Grothendieck topology for a non-small category

  1. We need the category $C$ to be small so as to define the functor category $Cat(C^{op},Set)$, i.e. the category of presheaves, so that it is locally small.

  2. The trick works with the category of manifolds because the category of smooth Hausdorff second countable manifolds is equivalent to a small category (use the embedding theorem, so that every such manifold is embedded in a high-dimensional $\mathbb{R}^n$ - there are only a set of such submanifolds if we take them to be literal subsets of Euclidean spaces). People generally don't want to deal with non-Hausdorff manifolds (some do) and almost never non-second countable ones (only show up as pathological counterexamples, for example the long ray). So one can repeat this trick for any large category which is equivalent to a small category.

  3. There might be a proper class of bases for any given topology on a large site. It is entirely equivalent to work with a pretopology/basis rather than a topology, as one doesn't need the full topology to define sheaves (or possibly stacks etc), which is the whole point. Once you have the topos of sheaves, the choice of basis is immaterial, though sometimes convenient for calculations.

The real thing you want is that the axiom WISC is satisfied, especially when the definition of a pretopology (=basis) doesn't demand that each object only has a set's worth of covering families. Consider for example the category of groups with the pretopology consisting of single epimorphisms as covering families. This is a large category such that each object has a proper class of covering families. But one can find a set of epimorphisms such that any epimorphism is refined by one in that set, and this is the statement of WISC. For a small category, WISC is automatically satisfied, and also when the definition of basis is such that only a set of covering families is associated to any object.

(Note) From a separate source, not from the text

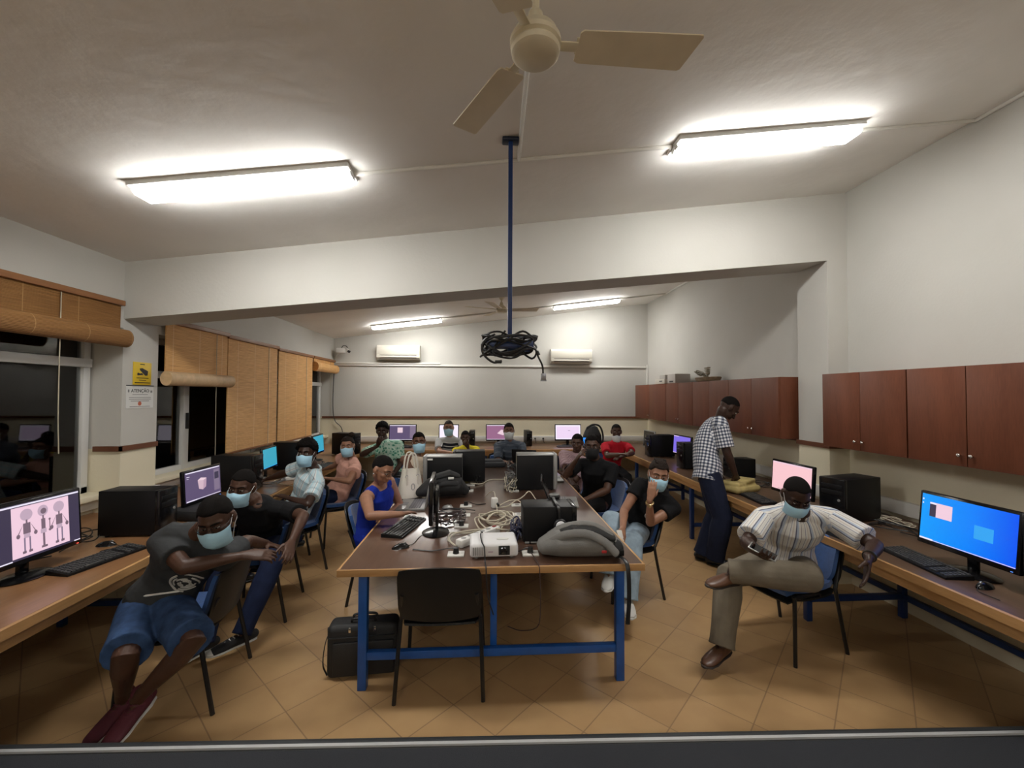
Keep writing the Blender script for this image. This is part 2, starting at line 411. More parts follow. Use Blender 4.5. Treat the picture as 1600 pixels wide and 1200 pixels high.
# ---- bamboo roller blinds
def bamboo(name, c1, c2, c3):
    m, nt, b = nodes(name)
    tc = nt.nodes.new('ShaderNodeTexCoord'); s = nt.nodes.new('ShaderNodeSeparateXYZ'); nt.links.new(tc.outputs['Object'], s.inputs[0])
    mp = nt.nodes.new('ShaderNodeMapping'); mp.inputs['Scale'].default_value = (8, 1.5, 60); nt.links.new(tc.outputs['Object'], mp.inputs[0])
    n = nt.nodes.new('ShaderNodeTexNoise'); n.inputs['Scale'].default_value = 3; n.inputs['Detail'].default_value = 5; nt.links.new(mp.outputs[0], n.inputs['Vector'])
    c = ramp(nt, n.outputs['Fac'], [(0.3, c1), (0.7, c2)])
    st = mth(nt, 'GREATER_THAN', mth(nt, 'FRACT', mth(nt, 'MULTIPLY', s.outputs['Y'], 2.6)), 0.985)
    nt.links.new(mix(nt, st, c, c3), b.inputs['Base Color'])
    w = mth(nt, 'SINE', mth(nt, 'MULTIPLY', s.outputs['Z'], 700.0))
    bp = nt.nodes.new('ShaderNodeBump'); bp.inputs['Strength'].default_value = 0.5; bp.inputs['Distance'].default_value = 0.003
    nt.links.new(w, bp.inputs['Height']); nt.links.new(bp.outputs[0], b.inputs['Normal'])
    b.inputs['Roughness'].default_value = 0.65
    return m
M_BAM = bamboo('woven bamboo', (0.58, 0.295, 0.10), (0.84, 0.50, 0.20), (0.88, 0.64, 0.36))
M_BAMD = bamboo('darker woven bamboo', (0.185, 0.083, 0.022), (0.31, 0.15, 0.045), (0.40, 0.23, 0.09))
M_VAL = wood('blind rail wood', (0.20, 0.085, 0.03), (0.30, 0.13, 0.05), 'Y', 0.5)
M_ROLL = mat('pale blind lining', (0.60, 0.42, 0.24), .6, var=.12, vscale=20)
def blind(y0, y1, top, bot, label, roll=0.0, pale=False, M_BAM=M_BAM):
    t = thing('roller_blind', label, 'blind', (XL, (y0+y1)/2, 0), 0, 'bamboo blinds along the window wall')
    L = (y1-y0)/2-.008
    obj('blind_fabric', MB().slab((.035, -L, bot), (.047, L, top-.02)), M_BAM, t)
    obj('head_rail', MB().slab((.008, -L-.02, top-.045), (.07, L+.02, top), bev=.004), M_VAL, t)
    if roll:
        obj('rolled_end', MB().loft([(.075, -L-.03, bot), (.075, L+.03, bot)], [(roll, roll*.8)]*2, (0, 0, 1), 18, cap='flat'), M_ROLL if pale else M_BAM, t)
    else:
        obj('bottom_rail', MB().slab((.032, -L, bot-.015), (.052, L, bot+.012), bev=.004), M_VAL, t)
    c = MB().tube(catmull([(.058, L*.55, top-.05), (.06, L*.55, 1.7), (.062, L*.56, max(1.05, bot-.9))], 5), .0035, 6)
    obj('pull_cord', c, mat('cord', (.45, .40, .30), .8), t)
    return t
blind(1.45, 3.73, 2.56, 2.24, 'wide brown bamboo blind rolled up high above the nearest window', .075, False, M_BAMD)
blind(4.225, 5.20, 2.50, 1.92, 'half lowered bamboo blind with a pale rolled end, just past the pillar', .07, True)
blind(5.20, 6.40, 2.48, 1.06, 'long bamboo blind let fully down, the nearer of the two full ones')
blind(6.43, 7.66, 2.46, 1.04, 'long bamboo blind let fully down, farther from the camera than its twin')
blind(7.70, 8.72, 2.46, 2.27, 'short bamboo blind rolled right up in the far left corner', .085)

# ------------------------------------------------------------------ ceiling lights
M_TUBE = emit('lit diffuser', (1.0, 0.985, 0.945), TUBE)
M_LBASE = mat('light body white', (0.78, 0.78, 0.76), .35)
def ceiling_light(x, y, label):
    t = thing('ceiling_light', label, 'light', (x, y, zc(x)), 0, 'fluorescent ceiling lights')
    t.rotation_euler = (0, -math.atan(SL), 0)
    b = MB().box((0, 0, -.014), (1.30, .20, .030), bev=.005)
    b.box((-.638, 0, -.036), (.014, .10, .030), bev=.005); b.box((.638, 0, -.036), (.014, .10, .030), bev=.005)
    obj('light_base', b, M_LBASE, t)
    prof = [(-.085, -.024), (-.080, -.056), (-.062, -.069), (.062, -.069), (.080, -.056), (.085, -.024)]
    q = MB(); n = len(prof)
    q.add([(sx*(.63-(.02 if z < -.08 else 0)), y_, z) for sx in (-1, 1) for y_, z in prof],
          [(k, k+1, k+1+n, k+n) for k in range(n-1)]+[(n-1, 0, n, 2*n-1), tuple(range(n))[::-1], tuple(range(n, 2*n))])
    obj('diffuser', q, M_TUBE, t)
    c = MB().lathe([(.018, 0), (.018, .005), (.010, .009), (.001, .009)], 16, 0, frame_T((-.645, 0, -.036), (-1, 0, 0)))
    obj('end_cap', c, M_LBASE, t)
    return t
ceiling_light(-1.50, 2.69, 'long lit ceiling light over the left side, nearer row')
ceiling_light(1.89, 2.71, 'long lit ceiling light over the right side, nearer row')
ceiling_light(-1.48, 7.90, 'small-looking lit ceiling light beyond the beam, left of the far fan')
ceiling_light(1.91, 7.90, 'small-looking lit ceiling light beyond the beam, right of the far fan')

ceiling_light(-1.49, -2.4, 'lit ceiling light behind the camera, left')
ceiling_light(1.90, -2.4, 'lit ceiling light behind the camera, right')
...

A non-example is the category of schemes with the fpqc topology, and so there we cannot sheafify an arbitrary presheaf. Another non-example can be the category of sets if one assumes the negation of the axiom of choice (independent work of van den Berg, Karagila and myself).


Re 2:

In my opinion, none of the answers just yet have hit the nail on the head about "why this trick works". The real reason is Urs' comment about dense subsites. Whether one takes manifolds to mean 2nd countable + Hausdorff, or whether one removes these conditions and considers all topological spaces with a smooth atlas, the topos of sheaves over their corresponding sites are equivalent. This is why the trick works; it's not simply that you don't care about pathological manifolds (it's actually very convenient to have them around when you're talking about differentiable stacks), but that you don't need to include them in your site of definition, because they are faithfully represented by the sheaves they induce over any full subcategory of manifolds, containing at least one manifold of each dimension. E.g., one can consider the full subcategory of manifolds spanned by only those of the form $\mathbb{R}^n,$ and takes sheaves on this site, and this is equivalent to taking sheaves on the site of all manifolds. The latter site is NOT essentially small, but it doesn't matter. In full generality, you need a site with a "small set of topological generators": see SGA4 (in particular expose ii, theorem 3.4) and the link Urs posted http://ncatlab.org/nlab/show/dense+sub-site


The other answers are all good, but I thought I would also point out that one doesn't have to require that sites be small, or have small dense sub-sites, or satisfy WISC. I think one does generally want to assume that each covering sieve contains one that is generated by a small family, and also an additional "solution-set condition" that is vacuous for small sites, which I studied in this paper.

In particular, I showed there that there is a reasonable notion of "the category of (small) sheaves" on such a large site, and in most cases it does admit a "sheafification" functor from the category of (small) presheaves. What's different is that sheafification doesn't necessarily have a right adjoint, so that "sheaves" can't necessarily be identified with particular presheaves. The "category of small sheaves" is generally not a Grothendieck topos, nor an elementary one, but it satisfies all of Giraud's axioms except for the existence of a small generating set, and it has "the same" universal property (in a certain sense) as the topos of sheaves on a small site.